In fact, Gamlin says so much shareware is available through MATLAB that many researchers can usually find someone who has written code that they in turn can use for their projects.

“MATLAB is a really open environment,” Gamlin says. “It enables you to do the basic science really quickly and then do more innovative science as you need.”

Visscher says researchers who haven’t used MATLAB will find that the software can open up their data to faster and more flexible analyses than many other packages.
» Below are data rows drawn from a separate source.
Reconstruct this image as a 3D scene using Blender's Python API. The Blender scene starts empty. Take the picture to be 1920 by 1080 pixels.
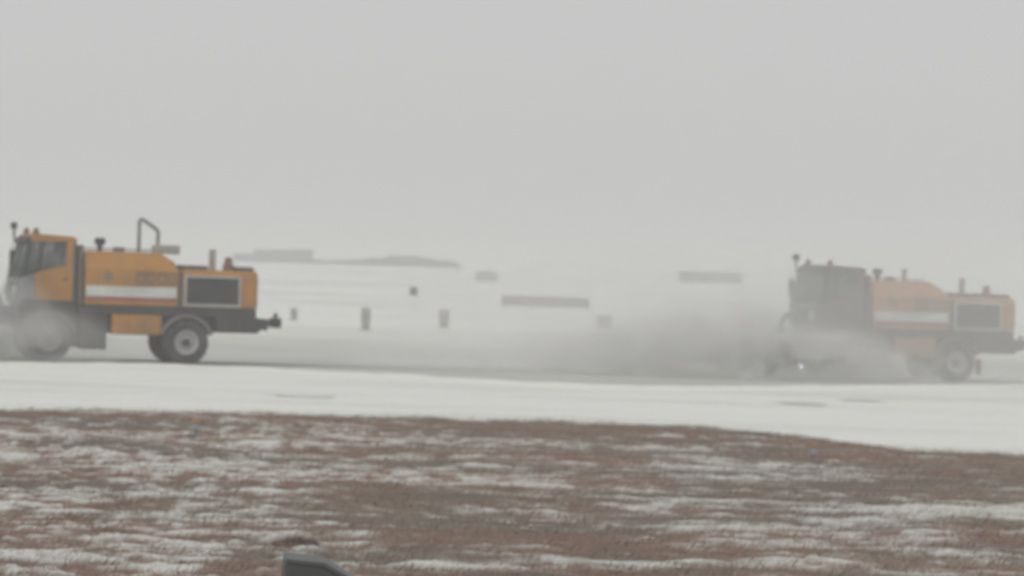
import bpy, bmesh, math, random
import numpy as np
from mathutils import Vector, Matrix

random.seed(7)
rng = np.random.default_rng(11)
S = bpy.context.scene
COL = S.collection
R_ = math.radians

# ------------------------------------------------------------------ camera
CAM_H = 3.1
cam_d = bpy.data.cameras.new('camera')
cam = bpy.data.objects.new('camera', cam_d)
COL.objects.link(cam)
cam_d.sensor_width = 36.0
cam_d.lens = 36.0 * 6500.0 / 1920.0
cam_d.clip_start = 0.5
cam_d.clip_end = 6000.0
cam.matrix_world = (Matrix.Translation((0, 0, CAM_H)) @ Matrix.Rotation(R_(90 - 0.3727), 4, 'X')
                    @ Matrix.Rotation(R_(1.89), 4, 'Z'))
cam_d.dof.use_dof = True                      # long lens that never quite found focus in the snowfall
cam_d.dof.focus_distance = 14.0
cam_d.dof.aperture_fstop = 5.2
S.camera = cam

# ------------------------------------------------------------------ sky, sun, exposure
SUN_EL, SUN_AZ = R_(38), R_(-35)              # overcast: soft light from high behind the camera's left
w = bpy.data.worlds.new('World')
S.world = w
w.use_nodes = True
wn, wl = w.node_tree.nodes, w.node_tree.links
wn.clear()
sky = wn.new('ShaderNodeTexSky')
sky.sky_type = 'NISHITA'
sky.sun_disc = False
sky.sun_elevation = SUN_EL
sky.sun_rotation = math.pi + SUN_AZ
sky.air_density = 1.0
sky.dust_density = 6.0
hs = wn.new('ShaderNodeHueSaturation')
hs.inputs['Saturation'].default_value = 0.08
mx = wn.new('ShaderNodeMix')
mx.data_type = 'RGBA'
mx.inputs[0].default_value = 0.86             # closed cloud deck
mx.inputs[7].default_value = (6.45, 6.45, 6.45, 1)
bg = wn.new('ShaderNodeBackground')
bg.inputs['Strength'].default_value = 0.1
wo = wn.new('ShaderNodeOutputWorld')
wl.new(sky.outputs[0], hs.inputs['Color'])
wl.new(hs.outputs[0], mx.inputs[6])
wl.new(mx.outputs[2], bg.inputs['Color'])
wl.new(bg.outputs[0], wo.inputs['Surface'])

sun_d = bpy.data.lights.new('sun', 'SUN')
sun_d.energy = 0.75
sun_d.angle = R_(40)
sun_d.color = (1.0, 0.97, 0.92)
sun = bpy.data.objects.new('sun', sun_d)
COL.objects.link(sun)
sun.location = (0, 0, 60)
sun.rotation_euler = (R_(90) - SUN_EL, 0, SUN_AZ)

S.view_settings.view_transform = 'Standard'
S.view_settings.look = 'None'
S.view_settings.gamma = 1.0
S.view_settings.exposure = 0.0
S.view_settings.use_curve_mapping = False
S.cycles.use_denoising = True
S.cycles.use_adaptive_sampling = True
S.cycles.adaptive_threshold = .03
S.cycles.max_bounces = 8
S.cycles.volume_bounces = 2
S.cycles.transparent_max_bounces = 12
S.cycles.caustics_reflective = False
S.cycles.caustics_refractive = False

# ------------------------------------------------------------------ node helpers
class NT:
    """tiny node-expression helper"""
    def __init__(self, tree):
        self.t = tree
    def n(self, kind, **kw):
        nd = self.t.nodes.new(kind)
        for k, v in kw.items():
            setattr(nd, k, v)
        return nd
    def put(self, sock, v):
        if hasattr(v, 'links') or isinstance(v, bpy.types.NodeSocket):
            self.t.links.new(v, sock)
        else:
            sock.default_value = v
    def m(self, op, a, b=None, c=None, clamp=False):
        nd = self.n('ShaderNodeMath', operation=op, use_clamp=clamp)
        self.put(nd.inputs[0], a)
        if b is not None: self.put(nd.inputs[1], b)
        if c is not None: self.put(nd.inputs[2], c)
        return nd.outputs[0]
    def v(self, op, a, b=None, out=0):
        nd = self.n('ShaderNodeVectorMath', operation=op)
        self.put(nd.inputs[0], a)
        if b is not None: self.put(nd.inputs[1], b)
        return nd.outputs[out]
    def coord(self, which='Object'):
        return self.n('ShaderNodeTexCoord').outputs[which]
    def noise(self, vec, scale, detail=4, rough=.55, dist=0.):
        nd = self.n('ShaderNodeTexNoise')
        self.put(nd.inputs['Vector'], vec)
        nd.inputs['Scale'].default_value = scale
        nd.inputs['Detail'].default_value = detail
        nd.inputs['Roughness'].default_value = rough
        nd.inputs['Distortion'].default_value = dist
        return nd.outputs[0]
    def ramp(self, fac, lo, hi, a=0., b=1.):
        nd = self.n('ShaderNodeMapRange', interpolation_type='SMOOTHSTEP')
        self.put(nd.inputs[0], fac)
        for i, x in enumerate((lo, hi, a, b)):
            nd.inputs[i + 1].default_value = x
        return nd.outputs[0]
    def mix(self, fac, a, b):
        nd = self.n('ShaderNodeMix', data_type='RGBA')
        self.put(nd.inputs[0], fac)
        for s, x in ((6, a), (7, b)):
            if isinstance(x, tuple) and len(x) == 3: x = (*x, 1)
            self.put(nd.inputs[s], x)
        return nd.outputs[2]

def new_mat(name):
    m = bpy.data.materials.new(name)
    m.use_nodes = True
    t = m.node_tree
    t.nodes.clear()
    N = NT(t)
    out = N.n('ShaderNodeOutputMaterial')
    return m, N, out

def bsdf(N, out, col, rough, metal=0., bump=None, bump_d=.01, spec=.5):
    b = N.n('ShaderNodeBsdfPrincipled')
    if isinstance(col, tuple) and len(col) == 3: col = (*col, 1)
    N.put(b.inputs['Base Color'], col)
    N.put(b.inputs['Roughness'], rough)
    b.inputs['Metallic'].default_value = metal
    b.inputs['Specular IOR Level'].default_value = spec
    if bump is not None:
        bp = N.n('ShaderNodeBump')
        bp.inputs['Distance'].default_value = bump_d
        N.put(bp.inputs['Height'], bump)
        N.t.links.new(bp.outputs[0], b.inputs['Normal'])
    N.t.links.new(b.outputs[0], out.inputs['Surface'])
    return b

def worn(name, col, rough=.5, dirt=(.30, .29, .27), amount=.5, metal=0., scale=1.6, spec=.4):
    """painted or bare surface with road film, streaks and slight colour drift"""
    m, N, out = new_mat(name)
    p = N.coord('Object')
    big = N.noise(p, scale, 5, .6)
    st = N.noise(N.v('MULTIPLY', p, (5., 5., .7)), scale, 4, .65)
    fine = N.noise(p, scale * 14, 3, .6)
    f = N.m('MULTIPLY_ADD', st, .6, N.m('MULTIPLY', big, .5))
    f = N.ramp(f, .42, .80, 0., amount)
    f = N.m('ADD', f, N.m('MULTIPLY', fine, amount * .18), clamp=True)
    dk = tuple(c * .82 for c in col)
    base = N.mix(N.ramp(N.noise(p, scale * .7, 2), .35, .65), col, dk)
    c = N.mix(f, base, dirt)
    r = N.m('MULTIPLY_ADD', f, .35, rough, clamp=True)
    bsdf(N, out, c, r, metal, fine, .002, spec)
    return m

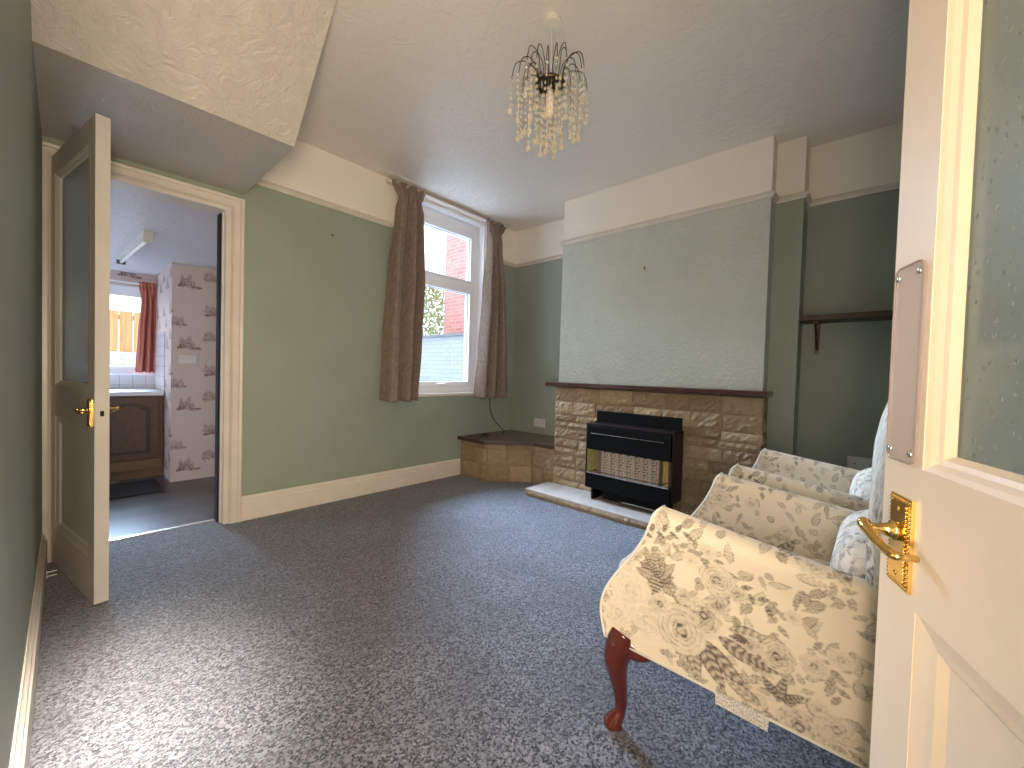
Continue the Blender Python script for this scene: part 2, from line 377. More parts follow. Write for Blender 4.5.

“It’s flexible, so we can use it for generating our experiments, and for analyzing all the different types of data that we have,” Visscher says. “This is great for us because we integrate a lot of different data — behavioral data about how long it takes participants to react, eye tracking data indicating what they are looking at, fMRI data indicating with good spatial precision the parts of the brain are active during a condition and EEG data, indicating with good temporal precision the way the brain reacts to a stimulus.”

Thomas Foley, information systems manager II in Engineering, helped Shealy, Gamlin and Visscher push for the universitywide license. He says faculty in his school are excited to see the full MATLAB product available.

For example, Hassan Moore, Ph.D., assistant professor of mechanical engineering, teamed with Douglas Ross, assistant professor of mechanical engineering, on the topics of Mathematics, Physics, Engineering and Computer Science converge in their Computer Methods in Engineering course.  

“MATLAB certainly makes it easy to design freshman-level engineering assignments and projects,” Moore says.

In fact, Engineering trains all of its students to use MATLAB the first semester they are in school, and they use the software throughout their time at UAB. Shealy thinks that is important, and he hopes to lead physics faculty down a similar path to include MATLAB more in physics courses.

“You have to give students the necessary tools to properly prepare them to go out and compete in science, engineering and technology,” he says. “This is a boon for UAB researchers and students, and it is a clear example where research administration worked with many other schools to pull together the resources to buy this cutting-edge tool.”

There are many tutorials, how-to and frequently asked questions (FAQs) landing pages on MATLAB to help researchers. Mathworks staff also will visit UAB up to three times per year for training sessions.